Moments later, Council Member Rose Mary Christian and President Eugene Jankowski also stated that they were against it. Christian brought the issue to a public forum last month at a town hall meeting at 400 Towers.

“We’re going to do everything we can to stop this,” Christian said, despite word from City Attorney George Van Nest that, at this point, “there is not a role for Council to play” in this matter.

Van Nest said that Council is “not in the business to stop a project because it may be unpopular.” He advised that it needs to play out to see if any rezoning or variance issues would materialize, and those would be handled by the proper committees (Batavia Planning & Development or Zoning Board of Appeals).

City Manager Martin Moore said that GCASA Executive Director John Bennett told him that the building, which for many years served as the St. Nicholas Social Club, would be repurposed as a “retreat or private getaway” for those recovering from substance abuse.

“Still, we have to as a City take a look at it,” Moore said, noting that the area currently is zone as R-2 Residential. “The city attorney and Department of Public Works Superintendent (Matt Worth) are requesting information regarding the use.”
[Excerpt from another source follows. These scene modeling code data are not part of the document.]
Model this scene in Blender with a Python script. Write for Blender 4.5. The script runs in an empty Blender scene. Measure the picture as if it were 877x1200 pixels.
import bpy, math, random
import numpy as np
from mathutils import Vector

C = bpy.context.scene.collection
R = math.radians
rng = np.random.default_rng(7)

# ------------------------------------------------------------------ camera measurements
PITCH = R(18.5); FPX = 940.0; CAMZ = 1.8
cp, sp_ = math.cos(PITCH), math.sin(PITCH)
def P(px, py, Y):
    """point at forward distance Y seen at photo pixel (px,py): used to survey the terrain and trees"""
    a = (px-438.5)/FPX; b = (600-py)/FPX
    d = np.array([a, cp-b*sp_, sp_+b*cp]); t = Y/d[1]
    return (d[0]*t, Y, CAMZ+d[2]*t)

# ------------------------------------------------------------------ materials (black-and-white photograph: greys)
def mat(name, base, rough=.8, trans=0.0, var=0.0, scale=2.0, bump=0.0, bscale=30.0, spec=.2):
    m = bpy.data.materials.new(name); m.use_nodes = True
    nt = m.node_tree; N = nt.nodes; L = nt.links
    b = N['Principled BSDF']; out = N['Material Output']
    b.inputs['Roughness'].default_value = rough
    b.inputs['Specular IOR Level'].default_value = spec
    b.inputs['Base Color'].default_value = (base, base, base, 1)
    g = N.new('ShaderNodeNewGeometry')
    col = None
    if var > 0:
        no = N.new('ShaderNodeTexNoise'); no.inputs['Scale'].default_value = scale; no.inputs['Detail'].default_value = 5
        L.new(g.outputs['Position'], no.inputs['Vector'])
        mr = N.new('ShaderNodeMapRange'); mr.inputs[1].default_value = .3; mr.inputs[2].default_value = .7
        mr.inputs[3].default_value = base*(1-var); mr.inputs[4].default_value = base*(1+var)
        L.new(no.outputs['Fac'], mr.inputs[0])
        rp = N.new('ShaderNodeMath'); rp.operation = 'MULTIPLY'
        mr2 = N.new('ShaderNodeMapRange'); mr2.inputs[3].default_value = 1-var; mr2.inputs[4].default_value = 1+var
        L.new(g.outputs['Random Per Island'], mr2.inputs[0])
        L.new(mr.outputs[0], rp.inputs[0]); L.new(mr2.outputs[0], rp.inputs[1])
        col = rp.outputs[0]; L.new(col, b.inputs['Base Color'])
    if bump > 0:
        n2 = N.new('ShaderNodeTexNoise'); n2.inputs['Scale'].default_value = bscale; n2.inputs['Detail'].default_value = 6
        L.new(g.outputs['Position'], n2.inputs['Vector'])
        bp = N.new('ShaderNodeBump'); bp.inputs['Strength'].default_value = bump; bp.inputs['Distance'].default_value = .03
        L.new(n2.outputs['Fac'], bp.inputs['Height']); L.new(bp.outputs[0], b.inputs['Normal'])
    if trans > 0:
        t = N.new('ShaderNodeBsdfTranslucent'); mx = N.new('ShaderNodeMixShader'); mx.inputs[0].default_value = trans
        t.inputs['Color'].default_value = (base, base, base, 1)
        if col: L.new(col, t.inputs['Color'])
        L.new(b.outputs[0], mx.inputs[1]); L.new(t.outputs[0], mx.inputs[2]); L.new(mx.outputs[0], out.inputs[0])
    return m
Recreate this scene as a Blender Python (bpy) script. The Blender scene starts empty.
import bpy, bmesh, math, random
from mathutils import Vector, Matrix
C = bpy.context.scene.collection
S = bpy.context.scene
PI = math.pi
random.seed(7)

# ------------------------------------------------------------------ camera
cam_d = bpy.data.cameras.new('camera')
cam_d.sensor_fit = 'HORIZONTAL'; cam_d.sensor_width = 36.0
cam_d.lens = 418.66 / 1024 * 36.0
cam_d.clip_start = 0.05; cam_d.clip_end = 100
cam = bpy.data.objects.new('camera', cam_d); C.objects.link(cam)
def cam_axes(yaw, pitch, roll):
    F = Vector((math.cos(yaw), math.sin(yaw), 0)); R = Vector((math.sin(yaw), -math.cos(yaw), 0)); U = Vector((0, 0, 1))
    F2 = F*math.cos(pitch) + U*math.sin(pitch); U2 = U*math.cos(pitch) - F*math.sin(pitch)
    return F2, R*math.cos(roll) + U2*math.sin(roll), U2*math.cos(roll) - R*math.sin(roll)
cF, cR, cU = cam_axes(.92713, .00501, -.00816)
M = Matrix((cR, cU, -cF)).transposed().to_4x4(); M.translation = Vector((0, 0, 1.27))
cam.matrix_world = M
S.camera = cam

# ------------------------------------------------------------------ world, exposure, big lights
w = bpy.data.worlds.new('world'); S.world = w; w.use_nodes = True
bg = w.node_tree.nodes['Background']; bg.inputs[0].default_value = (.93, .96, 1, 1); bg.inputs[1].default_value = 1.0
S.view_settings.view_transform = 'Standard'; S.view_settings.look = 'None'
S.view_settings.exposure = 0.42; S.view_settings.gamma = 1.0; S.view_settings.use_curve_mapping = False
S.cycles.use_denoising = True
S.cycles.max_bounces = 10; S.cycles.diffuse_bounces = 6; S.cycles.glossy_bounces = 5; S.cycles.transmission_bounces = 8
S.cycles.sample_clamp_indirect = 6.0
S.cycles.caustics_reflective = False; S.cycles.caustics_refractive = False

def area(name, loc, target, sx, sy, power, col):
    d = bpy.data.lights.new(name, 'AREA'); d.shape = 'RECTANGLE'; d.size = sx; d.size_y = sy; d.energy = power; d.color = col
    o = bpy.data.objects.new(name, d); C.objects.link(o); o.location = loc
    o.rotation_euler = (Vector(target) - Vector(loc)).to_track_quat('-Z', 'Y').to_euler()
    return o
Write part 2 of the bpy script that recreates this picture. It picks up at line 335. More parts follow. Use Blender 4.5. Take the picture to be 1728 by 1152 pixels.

Moore said the specifics of the project weren’t spelled out, and that he is pursuing a written determination to be given to City Council and to be shared with the public.

Comments from council members and management came after David Fasano and Jack Chmielowiec, longtime Southside residents, voiced their strong opposition to the plan.

“These are court-ordered drug addicts and alcoholics (and they) force them onto our neighborhood,” Fasano said. “It’s not a good fit.”

Fasano said he was against it for two primary reasons – it puts addicts in a residential neighborhood and takes property off the tax rolls.

“GCASA is not a church; GCASA is a business,” he said. “With St. Anthony’s (Church on Liberty Street), it was already off the tax rolls when City Church bought it. They’ll be using our emergency services, DPW, city attorney … and we’re paying for that.”

Chmielowiec said he was “upset that it got this far without our neighborhood knowing about it” and was surprised that anyone would even consider the location with a school (Jackson School) two blocks away and a park (Farrall Park) “less than 200 paces away.”

He called negotiations a “sneaky kind of deal right from the get-go” and said he was “offended” that neighbors weren’t notified in advance.

Earlier reports indicate that GCASA received a state grant to fund the gathering place and had about a three-month window to complete the deal, and that the current owners of the property have accepted the agency’s offer.